Although the IT infrastructure now supports both operations very well, Matthews Foods cannot afford to stand still. Ian Webb said:

Like many food processors we have a selection of best-of-breed systems which have been bolted on over the years. System21 provides great integration between the finance, distribution and manufacturing applications and a Geac supplied Trusted Link application provides us with excellent connections to our retail customers. But the next step for us over the next year or so is to achieve better plant level integration.

Matthews Foods is currently following a manufacturing integration strategy. This is to ensure its manufacturing systems can communicate with each other. Historically there has been separate processes for manually re-keying data into the separate systems, which is prone to error. One significant risk with this relates to products Best Before Dates. If the wrong date is entered, not only could the company face a recall fine of up to 40,000 from a retailer, but it would have a material impact on Matthews Foods own inventory management and distort its planned sequence for stock usage. Therefore, there must be one accurate source of commonly used data.

Matthews Foods is looking to create this single data source on a Microsoft SQL Server-based industrial database. This will hold product and production data and each manufacturing system will eventually be interfaced to it. However, in order to protect the data source only certain users will be allowed to enter or manipulate data. Hence System21 will act as the single data entry mechanism, as it can enforce user security.

To further Matthews Foods performance it has also deployed a business performance management tool which provides sophisticated online analytical processing of live transactional data from System21. This is used by the finance team and has reduced management accounting collation time significantly. Daily sales analysis is also performed against forecasts and a range of key performance indicators (KPI) are a valuable daily tool at an operational level.

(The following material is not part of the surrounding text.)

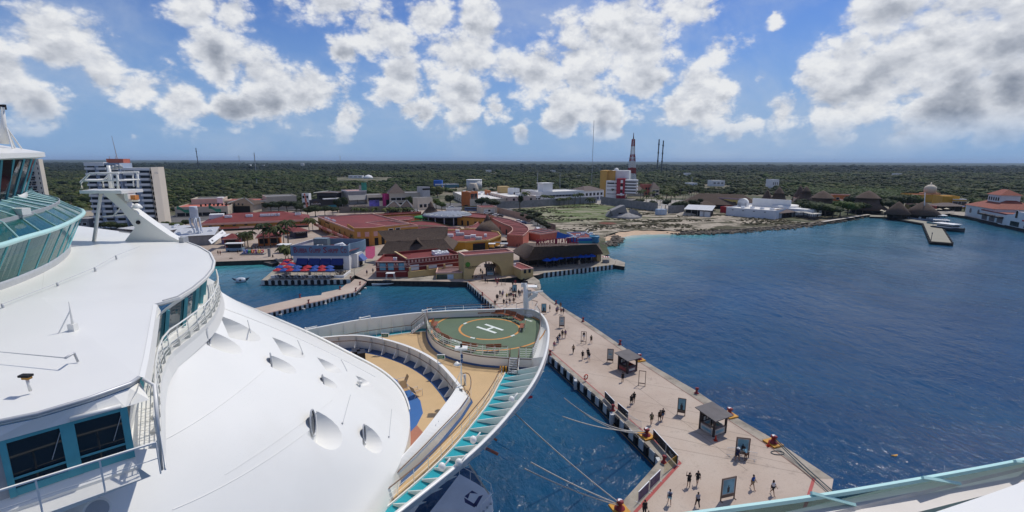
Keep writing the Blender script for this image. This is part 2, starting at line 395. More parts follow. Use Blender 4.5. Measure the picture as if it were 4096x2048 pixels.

Although typically business performance management tools are the domain of the finance department, they are also playing a significant role in Matthews Foods manufacturing operations, as it is now being used to store recipes, product and manufacturing data taken from System21. It is also being used to conduct capacity forecasting and a variety of what if analyses.

This graphical tool also assists the New Ivory site by showing Works Orders for a product and all three production phases, whilst clearly presenting a simple view of all production plans over a three week period.

During 2005 Matthews Foods will ramp up its integration work, but not just in the manufacturing process. Matthews Foods will extend its use of Agility automated warehousing software, which is currently used to manage around 20% of its finished goods stock which are held in Ossett. This will be extended to control raw material stocks and therefore help feed accurate information into its manufacturing planning process. All inventory location data is held within Geac's Warehousing module so that warehousing staff know exactly where to pick goods according to precise production and despatch requirements.

Matthews Foods will also be working closely with Geac to gain an accurate view of the rest (80%) of its finished stocks, which are held in Leeds in a third party logistics arrangement. Geac is currently building connectors in order to provide a data interface between the two companies. Effectively a user at Matthews Foods will soon be able to conduct an up-to-date inventory check via System21 which will immediately make an enquiry onto the SAP-based inventory system. This will replace a manual system, enabling customer service staff to provide even more accurate delivery date promises to customers.

Ian Webb concluded:
We have an operational target to provide 99.5% of our orders on time and in full. To do this consistently we require ultimate efficiency in our plant and supply chain and we need accurate business performance information without delay. Without doubt IT is an essential component in this quest.